Published on June 02, 2009 at 11:18am

It may be a relief to Grandaddy fans that former frontman Jason Lytle's solo debut sounds exactly like the erstwhile Modesto group's output. But that shouldn't come as a surprise. After all, Grandaddy was a band in name only, and before its swan song, Just Like the Fambly Cat, Lytle withdrew from his mates completely and moved to Montana, where he remains. Thus, for all intents and purposes, his latest work is a Grandaddy album.
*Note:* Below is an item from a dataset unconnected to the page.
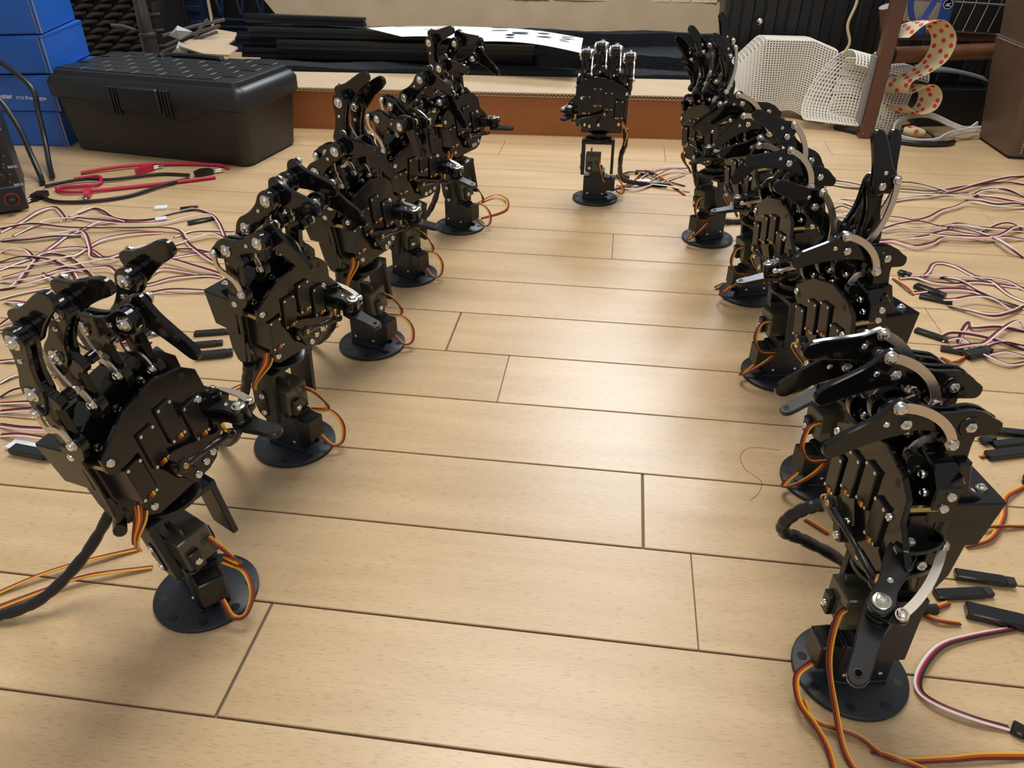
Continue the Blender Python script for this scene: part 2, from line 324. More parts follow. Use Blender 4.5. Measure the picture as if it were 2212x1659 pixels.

From Yours Truly's first muted, distorted keys to its despairing acoustic guitar melodies and computerized bleeps and squeaks, Lytle's music evokes his trademark sorrow and tragedy. The lyrics, however, are more personal here, alternating between life-affirming, hopeful sing-alongs ("Brand New Sun," "It's the Weekend") and thinly veiled shrieks for help ("Birds Encouraged Him," "I Am Lost [and the Moment Cannot Last]"). Lytle has suffered from substance abuse and relationship problems over the years, and it's easy to empathize as he describes taking comfort from unusual situations. The fine-feathered friends of "Birds Encouraged Him," for example, discourage the narrator from taking his life, and the album is filled with fanciful stories. Singer-songwriters often lay their emotions bare, but rarely are they so sympathetic.